As head inmate law clerk at the Putnamville Correctional Facility, Eric Grandberry assisted other inmates who needed support with problems arising from their custody. One library staff member asked him to download and fill out a petition to stop child support; another staff employee asked him to get and fill out forms that her daughter could use to apply for a divorce. Grandberry fulfilled those requests.

Prison officials accused him of unauthorized alteration, use or possession of any electronic device, moved him to solitary confinement and revoked 30 days of his good-time credits.

The 7th Circuit noted that the record does not contain evidence that Grandberry used the library’s computers without authorization.
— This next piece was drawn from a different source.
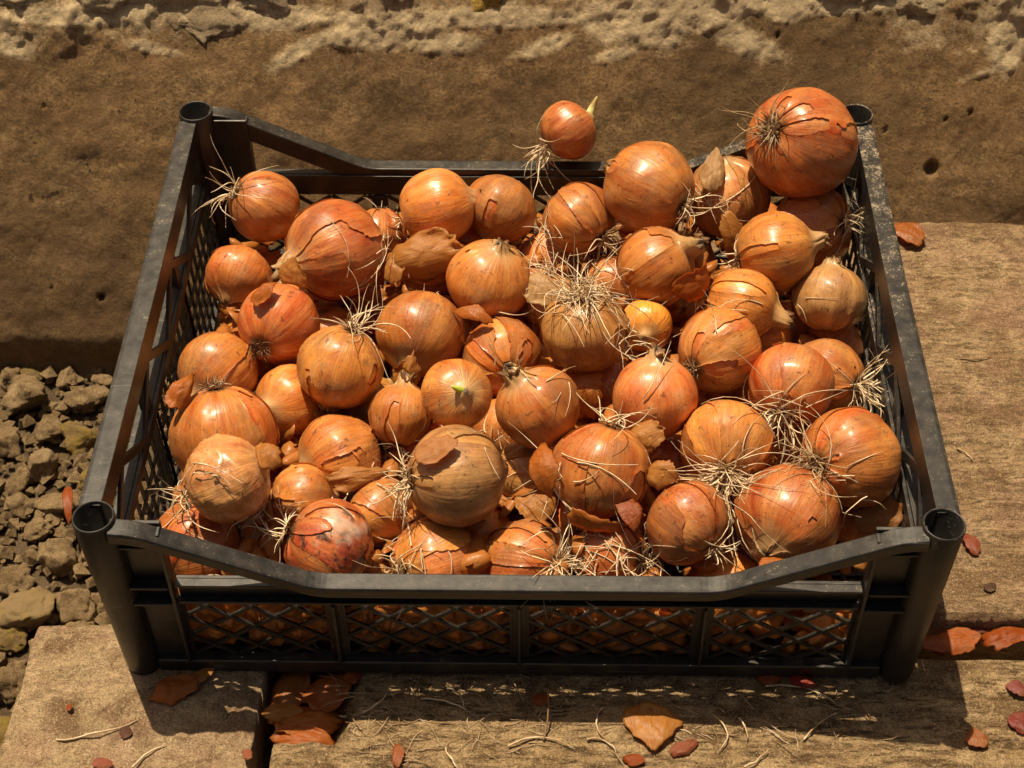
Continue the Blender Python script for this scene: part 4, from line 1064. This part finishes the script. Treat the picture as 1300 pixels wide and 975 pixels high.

The Indiana Department of Correction maintains that Grandberry should not have followed the staff’s directives, which the judges found surprising.

“Prisons regularly contend that prisoners must obey all orders. … It would ill serve the interests of the Indiana Department of Correction to tell prisoners (as the Department’s appellate brief insists) that they are not only entitled but also required to disobey orders that should not have been given. In such a regime prisoners undoubtedly would become creative in finding justifications for disobedience. Far better to have a norm of compliance; then staff members, rather than the prisoners, get to decide in the first instance which orders are proper and must be followed. If the library staff gave Grandberry improper orders, the penalty should fall on the staff members,” Judge Frank Easterbrook wrote in Eric Grandberry v. Brian Smith, superintendent, Plainfield Correctional Facility, 12-2081.

The 7th Circuit remanded with instructions to issue a writ of habeas corpus restoring the good-time credits.